Scenes as source code
>>>

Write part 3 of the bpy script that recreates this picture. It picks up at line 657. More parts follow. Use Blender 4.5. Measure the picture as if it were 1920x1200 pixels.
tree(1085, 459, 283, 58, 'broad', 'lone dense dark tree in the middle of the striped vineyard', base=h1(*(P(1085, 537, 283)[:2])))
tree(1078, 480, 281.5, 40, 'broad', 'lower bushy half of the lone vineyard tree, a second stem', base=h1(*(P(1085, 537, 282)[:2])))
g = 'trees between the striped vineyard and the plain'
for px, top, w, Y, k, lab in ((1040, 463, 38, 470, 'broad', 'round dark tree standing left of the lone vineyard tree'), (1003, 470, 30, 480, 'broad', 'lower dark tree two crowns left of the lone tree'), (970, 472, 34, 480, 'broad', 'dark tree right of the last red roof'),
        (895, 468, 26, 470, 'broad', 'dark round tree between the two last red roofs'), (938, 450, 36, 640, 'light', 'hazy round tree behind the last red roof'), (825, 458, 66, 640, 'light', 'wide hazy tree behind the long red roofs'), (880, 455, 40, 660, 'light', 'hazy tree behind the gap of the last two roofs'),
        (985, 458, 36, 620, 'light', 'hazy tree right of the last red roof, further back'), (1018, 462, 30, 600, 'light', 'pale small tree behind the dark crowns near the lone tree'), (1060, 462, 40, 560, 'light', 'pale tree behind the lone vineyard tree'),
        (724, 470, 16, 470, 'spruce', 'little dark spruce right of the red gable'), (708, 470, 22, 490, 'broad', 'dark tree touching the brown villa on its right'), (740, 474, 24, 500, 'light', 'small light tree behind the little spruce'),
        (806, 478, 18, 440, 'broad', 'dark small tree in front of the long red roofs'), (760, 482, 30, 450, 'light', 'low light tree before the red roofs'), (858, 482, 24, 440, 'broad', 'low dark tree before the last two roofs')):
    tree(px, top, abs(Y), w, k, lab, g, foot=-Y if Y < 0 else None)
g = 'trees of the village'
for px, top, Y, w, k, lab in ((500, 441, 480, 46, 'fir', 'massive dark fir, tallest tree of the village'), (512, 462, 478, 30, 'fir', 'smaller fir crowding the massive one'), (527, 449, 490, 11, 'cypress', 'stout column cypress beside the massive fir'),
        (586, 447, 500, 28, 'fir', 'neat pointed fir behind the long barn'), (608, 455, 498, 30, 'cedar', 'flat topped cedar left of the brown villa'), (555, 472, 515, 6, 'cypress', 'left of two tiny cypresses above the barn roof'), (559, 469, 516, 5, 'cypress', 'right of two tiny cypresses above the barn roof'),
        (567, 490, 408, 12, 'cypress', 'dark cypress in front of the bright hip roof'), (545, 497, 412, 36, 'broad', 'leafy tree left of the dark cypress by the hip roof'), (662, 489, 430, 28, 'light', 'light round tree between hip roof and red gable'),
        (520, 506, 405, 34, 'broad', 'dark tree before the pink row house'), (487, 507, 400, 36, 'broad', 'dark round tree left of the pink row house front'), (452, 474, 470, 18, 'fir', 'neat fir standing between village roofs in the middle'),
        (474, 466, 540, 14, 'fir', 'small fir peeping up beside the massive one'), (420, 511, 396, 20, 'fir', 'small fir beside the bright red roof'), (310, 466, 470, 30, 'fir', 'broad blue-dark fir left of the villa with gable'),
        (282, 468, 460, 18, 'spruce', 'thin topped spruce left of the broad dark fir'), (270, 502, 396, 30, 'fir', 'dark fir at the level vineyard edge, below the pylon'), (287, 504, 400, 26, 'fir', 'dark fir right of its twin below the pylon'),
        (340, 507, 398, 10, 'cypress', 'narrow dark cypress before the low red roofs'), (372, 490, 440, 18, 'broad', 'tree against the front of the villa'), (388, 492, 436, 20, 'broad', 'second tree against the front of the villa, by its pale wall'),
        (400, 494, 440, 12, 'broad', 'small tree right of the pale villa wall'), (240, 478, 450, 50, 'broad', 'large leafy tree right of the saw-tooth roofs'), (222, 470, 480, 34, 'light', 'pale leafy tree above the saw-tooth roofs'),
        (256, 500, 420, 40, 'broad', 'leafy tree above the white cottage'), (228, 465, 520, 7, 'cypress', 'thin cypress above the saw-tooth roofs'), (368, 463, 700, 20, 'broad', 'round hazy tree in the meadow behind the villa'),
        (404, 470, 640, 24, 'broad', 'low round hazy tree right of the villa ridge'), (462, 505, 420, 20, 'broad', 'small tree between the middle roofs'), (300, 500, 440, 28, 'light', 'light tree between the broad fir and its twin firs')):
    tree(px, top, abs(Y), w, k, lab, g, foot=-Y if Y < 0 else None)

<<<
>>>

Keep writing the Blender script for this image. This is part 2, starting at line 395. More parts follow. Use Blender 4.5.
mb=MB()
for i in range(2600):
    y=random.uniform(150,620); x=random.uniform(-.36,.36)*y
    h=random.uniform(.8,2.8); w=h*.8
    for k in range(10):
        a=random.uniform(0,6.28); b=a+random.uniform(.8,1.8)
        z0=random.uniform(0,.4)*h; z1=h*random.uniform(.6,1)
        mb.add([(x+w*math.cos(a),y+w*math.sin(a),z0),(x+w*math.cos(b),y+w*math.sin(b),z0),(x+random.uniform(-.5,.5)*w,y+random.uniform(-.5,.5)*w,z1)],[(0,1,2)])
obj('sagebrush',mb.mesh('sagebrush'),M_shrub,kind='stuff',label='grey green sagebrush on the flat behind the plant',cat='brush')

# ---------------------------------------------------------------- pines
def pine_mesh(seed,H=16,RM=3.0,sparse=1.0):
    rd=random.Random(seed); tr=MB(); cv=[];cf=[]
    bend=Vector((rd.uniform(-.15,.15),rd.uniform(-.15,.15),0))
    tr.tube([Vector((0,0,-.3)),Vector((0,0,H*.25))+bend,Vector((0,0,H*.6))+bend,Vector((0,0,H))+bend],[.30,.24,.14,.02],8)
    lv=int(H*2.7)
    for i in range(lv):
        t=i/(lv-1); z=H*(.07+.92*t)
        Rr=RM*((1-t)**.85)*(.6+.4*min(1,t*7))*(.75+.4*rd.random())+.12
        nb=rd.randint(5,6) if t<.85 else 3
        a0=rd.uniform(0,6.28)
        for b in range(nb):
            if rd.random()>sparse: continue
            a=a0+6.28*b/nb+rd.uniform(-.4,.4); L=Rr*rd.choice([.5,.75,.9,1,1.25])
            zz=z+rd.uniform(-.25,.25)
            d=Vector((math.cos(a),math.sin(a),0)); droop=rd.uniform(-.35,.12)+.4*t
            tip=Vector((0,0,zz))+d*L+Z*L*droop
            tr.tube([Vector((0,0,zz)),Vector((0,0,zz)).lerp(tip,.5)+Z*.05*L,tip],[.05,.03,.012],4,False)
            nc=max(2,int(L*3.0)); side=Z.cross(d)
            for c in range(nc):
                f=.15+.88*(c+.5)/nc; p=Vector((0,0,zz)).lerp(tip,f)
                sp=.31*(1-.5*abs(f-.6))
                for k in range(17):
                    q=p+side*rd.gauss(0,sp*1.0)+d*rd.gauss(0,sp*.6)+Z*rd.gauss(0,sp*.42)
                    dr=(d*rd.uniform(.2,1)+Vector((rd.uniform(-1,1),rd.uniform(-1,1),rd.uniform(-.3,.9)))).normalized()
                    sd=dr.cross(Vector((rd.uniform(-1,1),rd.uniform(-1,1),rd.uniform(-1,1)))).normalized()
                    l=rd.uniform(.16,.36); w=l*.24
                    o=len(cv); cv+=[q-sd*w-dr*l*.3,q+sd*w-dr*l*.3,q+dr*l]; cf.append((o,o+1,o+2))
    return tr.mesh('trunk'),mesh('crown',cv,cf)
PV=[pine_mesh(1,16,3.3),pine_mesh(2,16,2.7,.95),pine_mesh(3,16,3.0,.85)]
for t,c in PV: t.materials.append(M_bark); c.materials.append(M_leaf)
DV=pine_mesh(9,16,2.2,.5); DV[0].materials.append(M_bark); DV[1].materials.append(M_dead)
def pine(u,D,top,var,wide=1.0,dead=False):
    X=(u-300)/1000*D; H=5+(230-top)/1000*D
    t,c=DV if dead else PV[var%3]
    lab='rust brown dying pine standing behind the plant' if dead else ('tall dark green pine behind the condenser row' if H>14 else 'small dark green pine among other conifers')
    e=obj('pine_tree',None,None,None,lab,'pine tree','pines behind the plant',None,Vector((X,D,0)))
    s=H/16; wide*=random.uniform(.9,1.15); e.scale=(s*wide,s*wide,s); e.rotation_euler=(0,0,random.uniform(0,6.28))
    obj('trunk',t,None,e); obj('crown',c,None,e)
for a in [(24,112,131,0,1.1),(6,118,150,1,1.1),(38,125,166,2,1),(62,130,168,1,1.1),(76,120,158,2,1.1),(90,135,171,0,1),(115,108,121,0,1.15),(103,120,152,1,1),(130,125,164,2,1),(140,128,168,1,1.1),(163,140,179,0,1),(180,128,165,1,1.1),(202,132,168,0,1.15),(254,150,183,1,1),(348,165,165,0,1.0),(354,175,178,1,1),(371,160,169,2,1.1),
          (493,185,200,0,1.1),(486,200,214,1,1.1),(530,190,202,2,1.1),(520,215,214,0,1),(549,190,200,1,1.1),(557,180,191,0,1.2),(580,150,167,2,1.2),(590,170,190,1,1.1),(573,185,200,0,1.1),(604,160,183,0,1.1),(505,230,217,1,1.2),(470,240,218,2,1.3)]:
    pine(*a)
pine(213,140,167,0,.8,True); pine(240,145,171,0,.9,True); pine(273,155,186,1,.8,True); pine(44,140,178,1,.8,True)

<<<

_What you should do:_ Start with the line that contains "Keep writing the" and end with the line that contains "behind the plant',cat='brush')"; give those lines again exactly, and no others.

_Result of the exercise:_
Keep writing the Blender script for this image. This is part 2, starting at line 395. More parts follow. Use Blender 4.5.
mb=MB()
for i in range(2600):
    y=random.uniform(150,620); x=random.uniform(-.36,.36)*y
    h=random.uniform(.8,2.8); w=h*.8
    for k in range(10):
        a=random.uniform(0,6.28); b=a+random.uniform(.8,1.8)
        z0=random.uniform(0,.4)*h; z1=h*random.uniform(.6,1)
        mb.add([(x+w*math.cos(a),y+w*math.sin(a),z0),(x+w*math.cos(b),y+w*math.sin(b),z0),(x+random.uniform(-.5,.5)*w,y+random.uniform(-.5,.5)*w,z1)],[(0,1,2)])
obj('sagebrush',mb.mesh('sagebrush'),M_shrub,kind='stuff',label='grey green sagebrush on the flat behind the plant',cat='brush')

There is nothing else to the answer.